- The Washington Times - Tuesday, July 14, 2015

Since entering the presidential race, Donald Trump has been Godzilla in a china shop, attacking Republicans and Democrats alike, stirring the national debate and, according to a poll released Tuesday, soaring to the head of a crowded Republican field of candidates.

The business tycoon and reality television personality got into a Twitter war this week with a Mexican drug cartel chief and was singled out by Democratic presidential candidates as “hate-spewing” for his comments criticizing the flow of immigrants from Mexico.

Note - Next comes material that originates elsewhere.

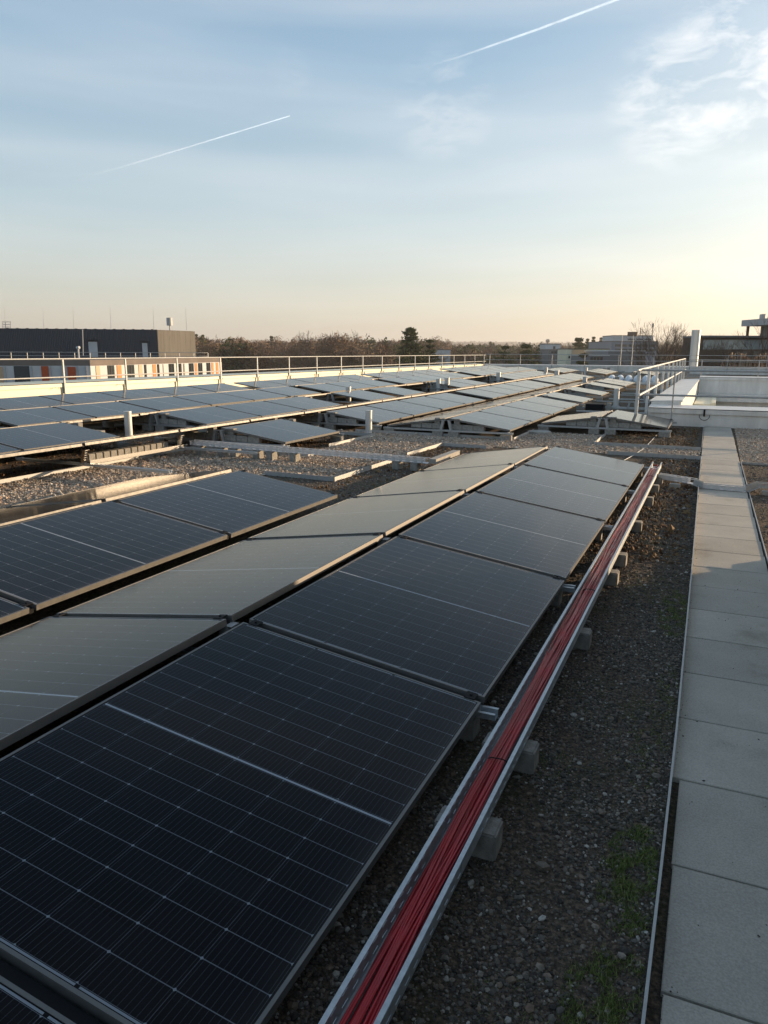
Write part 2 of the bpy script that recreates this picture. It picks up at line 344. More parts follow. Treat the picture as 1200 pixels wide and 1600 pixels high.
def run(k, side, starts, desc, grp):
    for i, y in enumerate(starts):
        lab = f"{desc}" if len(starts) == 1 else f"{ORD[i]} panel of {desc}"
        panel(k, side, y, lab, grp)
    RUNS.append((k, side, starts))
P = PITCH_Y
seq = lambda a, n: [a + P*i for i in range(n)]
G0 = 'dark solar panels on the nearest mounting row'
names = ['big bottom-left dark solar panel cut by the lower picture edge', 'large dark solar panel filling the lower left, beside the red cables']
for i, y in enumerate(seq(-2*P, 6)):
    lab = names[i] if i < 2 else f"dark solar panel beside the red cable tray, {['third','fourth','fifth','farthest'][i-2]} from the camera"
    panel(0, 'R', y, lab, G0)
for i, y in enumerate(seq(-2*P, 6)):
    panel(0, 'L', y, f"pale sky-reflecting solar panel left of the nearest ridge, {['nearest and out of frame','second','third','fourth','fifth','farthest'][i]}", 'pale reflecting panels behind the nearest ridge')
for i, y in enumerate(seq(-2*P, 4)):
    panel(1, 'R', y, f"dark blue solar panel in the left foreground row, {['nearest and out of frame','second nearest','second farthest','farthest, its tip at the gravel'][i]}", 'dark blue panels in the left foreground row')
    panel(1, 'L', y, f"golden glinting solar panel behind the left foreground ridge, {ORD[i]} from the camera", 'panels behind the left foreground ridge')
run(0, 'R', [11.85], 'single pale panel sloping right, in front of the white courtyard wall', 'pair of panels before the courtyard wall')
run(0, 'L', [11.85], 'single pale panel sloping left, beside the one at the courtyard wall', 'pair of panels before the courtyard wall')
g = 'panels of the mid-distance middle row'
run(1, 'R', seq(10.0, 4), 'the front block facing right, middle row', g)
run(1, 'R', [17.65], 'lone pale panel just behind the four-panel front block', g)
run(1, 'R', [21.1], 'lone pale panel standing second behind the four-panel front block', g)
run(1, 'R', [25.1], 'lone pale panel standing third behind the front block, left of the pale vent pipe', g)
run(1, 'R', seq(27.5, 2), 'the pale pair in front of the white skylight domes', g)
run(1, 'R', seq(41.0, 3), 'the small far block near the back parapet left of the rubble', g)
run(1, 'L', seq(10.0, 5), 'the front block facing left, middle row', g)
run(1, 'L', seq(19.2, 6), 'the rear block facing left, middle row', g)
g = 'panels of the row behind the gravel corner'
run(2, 'R', [6.62], 'lone blue solar panel hanging over the perforated tray behind the gravel', g)
run(2, 'R', seq(9.95, 4), 'the four-panel block behind the short silver pipe in the gravel', g)
run(2, 'R', seq(17.7, 5), 'the five-panel second block of the gravel corner row', g)
run(2, 'R', seq(27.3, 5), 'the third block of the gravel corner row', g)
run(2, 'R', seq(40.6, 3), 'the last block of the gravel corner row at the back parapet', g)
run(2, 'L', seq(0.46, 18), 'the edge-on row whose sunlit frame crosses the picture', 'edge-on panels of the long sunlit frame')
g = 'panels of the third row from the white parapet'
run(3, 'R', seq(0.65, 3), 'the left-edge block ending at the silver pipe', g)
run(3, 'R', seq(8.05, 3), 'the three-panel block right of the silver pipe at left', g)
run(3, 'R', [14.9], 'lone panel between two dark openings in the third row from the parapet', g)
run(3, 'R', [17.2], 'lone panel just left of the paired pipes in the third row from the parapet', g)
run(3, 'R', seq(22.35, 2), 'the pair behind the two pipes in the third row from the parapet', g)
run(3, 'R', seq(29.95, 5), 'the five-panel block in the third row from the parapet', g)
run(3, 'R', seq(41.2, 3), 'the last block in the third row from the parapet', g)
run(3, 'L', seq(0.65, 7), 'the near edge-on strip in the third row from the parapet', 'edge-on panels in the third row from the parapet')
run(3, 'L', seq(13.3, 15), 'the far edge-on strip in the third row from the parapet', 'edge-on panels in the third row from the parapet')
g = 'panels of the second row from the white parapet'
run(4, 'R', seq(6.2, 6), 'the near block of the second row from the white parapet', g)
run(4, 'R', seq(17.35, 3), 'the short middle block of the second row from the white parapet', g)
run(4, 'R', seq(23.3, 5), 'the third block of the second row from the white parapet', g)
run(4, 'R', seq(33.2, 7), 'the far block of the second row from the white parapet', g)
run(4, 'L', seq(2.7, 8), 'the edge-on near strip, second row from the parapet', 'edge-on panels in the second row from the parapet')
run(4, 'L', seq(17.35, 16), 'the edge-on far strip, second row from the parapet', 'edge-on panels in the second row from the parapet')
g = 'panels of the row along the white parapet'
run(5, 'R', seq(4.55, 7), 'the near block along the white parapet', g)
run(5, 'R', seq(17.5, 5), 'the second block along the white parapet', g)
run(5, 'R', seq(26.95, 5), 'the third block along the white parapet', g)
run(5, 'R', seq(37.0, 6), 'the farthest block along the white parapet', g)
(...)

Mr. Trump brushed aside the criticism, saying Hillary Rodham Clinton’s demand that he zip it was just more evidence that he is saying the right things and she is scared to face him.

“She is desperate, she is sad, and she is obviously very nervous when she has to revert to issues that have already been settled given the absolute accuracy of my statement,” Mr. Trump said in a statement Tuesday.

In his announcement speech last month at the Trump Hotel in New York, Mr. Trump said his personal fortune shielded him from the donors and power brokers in Washington, giving him the political autonomy to say and do what he wants.



Accordingly, in that same speech, Mr. Trump said Mexico is sending rapists and drug runners into the United States.

The comments sparked a controversy that continues to unfold on the campaign trail, where Republicans have been badgered with questions about Mr. Trump.

“Whether it’s Donald Trump or Barack Obama, their rhetoric of divisiveness is wrong,” former Florida Gov. Jeb Bush said during a stop in Iowa on Tuesday. “A Republican will never win by striking fear in people’s hearts.”

NBC and Univision, the largest Spanish-speaking television station, cut ties with Mr. Trump, announcing that they would not air the Miss USA and Miss Universe Pageants he runs. Macy’s retail stores also parted ways with Mr. Trump, who had a signature line of clothing sold in the chain.

Mr. Trump’s response? He doubled down on his claims about Mexico and said it was he who ended the relationships with NBC and Macy’s — not the other way around.

“I have also continually stated that I am not beholden to anyone, and this includes NBC and Macy’s,” he said. “Clearly, NBC and Macy’s support illegal immigration, which is totally detrimental to the fabric of our once great country.”

He also dismissed a report in The Washington Post that said Republican National Committee Chairman Reince Priebus asked Mr. Trump several times to “tone it down.”

“Totally false reporting on my call with @Reince Priebus. He called me, ten minutes, said I hit a ‘nerve’, doing well, end!” Mr. Trump wrote in a Twitter message.

Some tea partyers and party activists are relishing Mr. Trump’s early performance. They say he is speaking truths that politicians are afraid to address and shining a light on the important issue of illegal immigration.

A USA Today/Suffolk University national poll released Tuesday showed Mr. Trump surging to the top of the Republican nomination race, providing yet more evidence that he is well on his way to taking part in the first Republican-sanctioned debate next month, which is limited to 10 participants.

His 17 percent support leads the 14 percent for Mr. Bush, whose brother and father were presidents. Wisconsin Gov. Scott Walker is third with 7 percent support in the poll.

The poll was released a day after Mr. Trump got into a Twitter shouting match with Mexico’s biggest drug kingpin, Joaquin Guzman Loera, also known as El Chapo, who escaped from prison over the weekend. It’s the second such escape for Guzman, and Mr. Trump said it was more proof of his claim that corruption in Mexico is hurting the United States.

“Can you envision Jeb Bush or Hillary Clinton negotiating with ‘El Chapo’, the Mexican drug lord who escaped from prison?” Mr. Trump said on Twitter. “Trump, however, would kick his ass!”

Mr. Trump also asserted that the media were starting to report what he had been saying all along: that most of the cocaine in the United States was coming over the border.

The son of “El Chapo” apparently took note and threatened Mr. Trump via Twitter.

Mr. Trump called on the FBI to investigate the threat, according to news reports, but signaled that he plans to stand his ground against all foes — both foreign and domestic.

“I’m fighting for much more than myself,” Mr. Trump said in a statement. “I’m fighting for the future of our country, which is being overrun by criminals. You can’t be intimidated. This is too important.”